Your task:
Without the pictures, can you quote each line below exactly?

Recorded data:
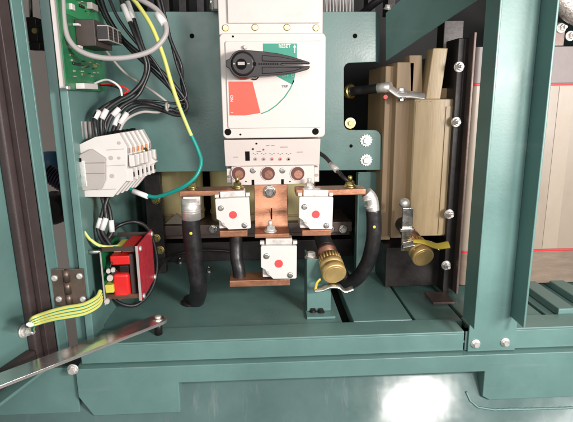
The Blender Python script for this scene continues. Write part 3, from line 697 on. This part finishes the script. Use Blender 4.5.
# ================================================================== THINGS ABOVE THE PLATE
for lab, xs in (('white plastic clip at the top left corner of the breaker', (211, 1)), ):
    t = thing('cable_clip', lab, 'clip', at(213, 8, .75))
    X0, X1, Z0, Z1 = PB(209.5, -8, 217.5, 9, .745)
    b = MB(); b.box(X0, X1, .745, .765, Z0, Z1); b.box(X0+.003, X0+.005, .738, .7448, Z0-.002, Z1); b.build('clip_body', WHITE, t, .001)
    b = MB(); b.cyl(at(211, 9, .742), at(211, -6, .742), .0022, 10); b.build('clip_pin', STEEL, t)
t = thing('ribbed_connector', 'silver ribbed metal block behind the plate top right of the breaker', 'connector', at(340, 10, .80))
X0, X1, Z0, Z1 = PB(324, -20, 354, 14, .80)
b = MB(); b.box(X0, X1, .803, .84, Z0, Z1)
for k in range(9): x = X0+(X1-X0)*(k+.5)/9; b.cyl((x, .803, Z0), (x, .803, Z1), .0016, 8)
b.build('ribbed_body', ALLOY, t)
b = MB(); b.tube([at(362, 14, .82), at(376, 2, .80), at(395, -10, .79)], .006, 10)
tag(b.build('upper_hose', RUB), 'dark hose crossing above the right end of the mounting plate', 'hose')

# ================================================================== LEFT: CIRCUIT BOARD
XB = LW+0.010
def side(px, py, X): d = ray(px, py); return EYE+d*((X-EYE.x)/d.x)
pc = thing('circuit_board', 'green circuit board with black relays mounted inside the left post', 'circuit board', side(85, 90, XB))
yb0, yb1 = side(64, 60, XB).y, side(104, 60, XB).y
zl = side(85, 90.5, XB).z
b = MB(); b.box(XB-.0016, XB, yb0, yb1, zl, CAMZ+.22); bd = b.build('board', PCB, pc)
b = MB(); b.box(LW+.0012, XB-.0017, yb0+.003, yb0+.006, zl+.002, CAMZ+.22); b.build('board_carrier', CREAM, pc)
# relay bank: block sticking out of the board with three dark bobbins
def sbox(px0, py0, px1, py1, h, m, name, par, X=None, bev=.0008):      # box standing on the board, covering the patch between two picture points
    X = XB if X is None else X
    a, c = side(px0, py0, X), side(px1, py1, X)
    b = MB(); b.box(X+.0001, X+h, min(a.y, c.y), max(a.y, c.y), min(a.z, c.z), max(a.z, c.z)); return b.build(name, m, par, bev)
rb = sbox(74, 19, 95, 51, .022, BROWNP, 'relay_block', pc)
ra, rc_ = side(74, 19, XB), side(95, 51, XB)
Xh = XB+.022
for k in range(3):
    y0 = ra.y+(rc_.y-ra.y)*(.06+.31*k); y1 = y0+(rc_.y-ra.y)*.26
    zc0 = min(ra.z, rc_.z)+.006; zc1 = max(ra.z, rc_.z)-.006
    b = MB(); b.box(Xh+.0002, Xh+.0135, y0, y1, zc0, zc1); r_ = b.build('relay', BLACKP, rb, .0006)
    b = MB(); b.box(Xh+.0136, Xh+.0142, y0, y1, zc1-.0012, zc1); b.box(Xh+.0136, Xh+.0142, y0, y1, zc0, zc0+.0012); b.box(Xh+.0136, Xh+.0142, y0, y0+.0010, zc0+.0013, zc1-.0013); b.box(Xh+.002, Xh+.0136, y0-.0008, y0-.0002, zc1-.0014, zc1-.0002); b.box(Xh+.002, Xh+.0136, y0-.0008, y0-.0002, zc0+.0002, zc0+.0014); b.build('relay_frame', GREYW, r_)
    b = MB()
    for j in range(5): z = zc0+(zc1-zc0)*(j+.5)/5; b.box(Xh+.0136, Xh+.0140, y0+.002, y1-.002, z-.0006, z+.0006)
    b.build('relay_winding', COPD, r_)
for p in ((72, 23, 76, 27), (73, 45, 77, 49)): sbox(*p, .007, WHITE, 'connector', pc)
sbox(75, 83, 90, 89.5, .010, WHITE, 'connector', pc)
sbox(65, 86, 68, 89.5, .003, TIN, 'solder_pad', pc)
sbox(68, 3, 72, 11, .004, WHITE, 'connector', pc)
sbox(86, 2, 93, 12, .007, GREYP, 'capacitor', pc)
sbox(78, 4, 83, 9, .003, BLACKP, 'chip', pc)
sbox(72, 62, 80, 66, .002, BLACKP, 'chip', pc)
for p in ((82, 73, 86, 76), (93, 72, 95, 73.5), (73, 70, 75, 72), (96, 58, 98, 60), (70, 54, 72, 56), (88, 14, 90, 15.5), (94, 64, 96, 66)):
    sbox(*p, .0008, GREYW if p[0] % 2 else YZINC, 'solder_pad', pc, bev=0)
rp = random.Random(11)
for k in range(34):
    x = rp.uniform(69, 101); y = rp.choice((rp.uniform(1, 14), rp.uniform(53, 80), rp.uniform(53, 80)))
    wq, hq = rp.choice(((1.6, .9), (.9, 1.5), (2.2, 1.3))); sbox(x, y, x+wq, y+hq, rp.uniform(.0008, .002), rp.choice((BLACKP, GREYP, GREYW, YZINC)), 'chip', pc, bev=0)
sbox(65, 13.3, 103, 14.8, .0005, mat('light_green_trace', (.03, .25, .09), .35), 'board_trace', pc, bev=0)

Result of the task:
The Blender Python script for this scene continues. Write part 3, from line 697 on. This part finishes the script. Use Blender 4.5.
# ================================================================== THINGS ABOVE THE PLATE
for lab, xs in (('white plastic clip at the top left corner of the breaker', (211, 1)), ):
    t = thing('cable_clip', lab, 'clip', at(213, 8, .75))
    X0, X1, Z0, Z1 = PB(209.5, -8, 217.5, 9, .745)
    b = MB(); b.box(X0, X1, .745, .765, Z0, Z1); b.box(X0+.003, X0+.005, .738, .7448, Z0-.002, Z1); b.build('clip_body', WHITE, t, .001)
    b = MB(); b.cyl(at(211, 9, .742), at(211, -6, .742), .0022, 10); b.build('clip_pin', STEEL, t)
t = thing('ribbed_connector', 'silver ribbed metal block behind the plate top right of the breaker', 'connector', at(340, 10, .80))
X0, X1, Z0, Z1 = PB(324, -20, 354, 14, .80)
b = MB(); b.box(X0, X1, .803, .84, Z0, Z1)
for k in range(9): x = X0+(X1-X0)*(k+.5)/9; b.cyl((x, .803, Z0), (x, .803, Z1), .0016, 8)
b.build('ribbed_body', ALLOY, t)
b = MB(); b.tube([at(362, 14, .82), at(376, 2, .80), at(395, -10, .79)], .006, 10)
tag(b.build('upper_hose', RUB), 'dark hose crossing above the right end of the mounting plate', 'hose')

# ================================================================== LEFT: CIRCUIT BOARD
XB = LW+0.010
def side(px, py, X): d = ray(px, py); return EYE+d*((X-EYE.x)/d.x)
pc = thing('circuit_board', 'green circuit board with black relays mounted inside the left post', 'circuit board', side(85, 90, XB))
yb0, yb1 = side(64, 60, XB).y, side(104, 60, XB).y
zl = side(85, 90.5, XB).z
b = MB(); b.box(XB-.0016, XB, yb0, yb1, zl, CAMZ+.22); bd = b.build('board', PCB, pc)
b = MB(); b.box(LW+.0012, XB-.0017, yb0+.003, yb0+.006, zl+.002, CAMZ+.22); b.build('board_carrier', CREAM, pc)
# relay bank: block sticking out of the board with three dark bobbins
def sbox(px0, py0, px1, py1, h, m, name, par, X=None, bev=.0008):      # box standing on the board, covering the patch between two picture points
    X = XB if X is None else X
    a, c = side(px0, py0, X), side(px1, py1, X)
    b = MB(); b.box(X+.0001, X+h, min(a.y, c.y), max(a.y, c.y), min(a.z, c.z), max(a.z, c.z)); return b.build(name, m, par, bev)
rb = sbox(74, 19, 95, 51, .022, BROWNP, 'relay_block', pc)
ra, rc_ = side(74, 19, XB), side(95, 51, XB)
Xh = XB+.022
for k in range(3):
    y0 = ra.y+(rc_.y-ra.y)*(.06+.31*k); y1 = y0+(rc_.y-ra.y)*.26
    zc0 = min(ra.z, rc_.z)+.006; zc1 = max(ra.z, rc_.z)-.006
    b = MB(); b.box(Xh+.0002, Xh+.0135, y0, y1, zc0, zc1); r_ = b.build('relay', BLACKP, rb, .0006)
    b = MB(); b.box(Xh+.0136, Xh+.0142, y0, y1, zc1-.0012, zc1); b.box(Xh+.0136, Xh+.0142, y0, y1, zc0, zc0+.0012); b.box(Xh+.0136, Xh+.0142, y0, y0+.0010, zc0+.0013, zc1-.0013); b.box(Xh+.002, Xh+.0136, y0-.0008, y0-.0002, zc1-.0014, zc1-.0002); b.box(Xh+.002, Xh+.0136, y0-.0008, y0-.0002, zc0+.0002, zc0+.0014); b.build('relay_frame', GREYW, r_)
    b = MB()
    for j in range(5): z = zc0+(zc1-zc0)*(j+.5)/5; b.box(Xh+.0136, Xh+.0140, y0+.002, y1-.002, z-.0006, z+.0006)
    b.build('relay_winding', COPD, r_)
for p in ((72, 23, 76, 27), (73, 45, 77, 49)): sbox(*p, .007, WHITE, 'connector', pc)
sbox(75, 83, 90, 89.5, .010, WHITE, 'connector', pc)
sbox(65, 86, 68, 89.5, .003, TIN, 'solder_pad', pc)
sbox(68, 3, 72, 11, .004, WHITE, 'connector', pc)
sbox(86, 2, 93, 12, .007, GREYP, 'capacitor', pc)
sbox(78, 4, 83, 9, .003, BLACKP, 'chip', pc)
sbox(72, 62, 80, 66, .002, BLACKP, 'chip', pc)
for p in ((82, 73, 86, 76), (93, 72, 95, 73.5), (73, 70, 75, 72), (96, 58, 98, 60), (70, 54, 72, 56), (88, 14, 90, 15.5), (94, 64, 96, 66)):
    sbox(*p, .0008, GREYW if p[0] % 2 else YZINC, 'solder_pad', pc, bev=0)
rp = random.Random(11)
for k in range(34):
    x = rp.uniform(69, 101); y = rp.choice((rp.uniform(1, 14), rp.uniform(53, 80), rp.uniform(53, 80)))
    wq, hq = rp.choice(((1.6, .9), (.9, 1.5), (2.2, 1.3))); sbox(x, y, x+wq, y+hq, rp.uniform(.0008, .002), rp.choice((BLACKP, GREYP, GREYW, YZINC)), 'chip', pc, bev=0)
sbox(65, 13.3, 103, 14.8, .0005, mat('light_green_trace', (.03, .25, .09), .35), 'board_trace', pc, bev=0)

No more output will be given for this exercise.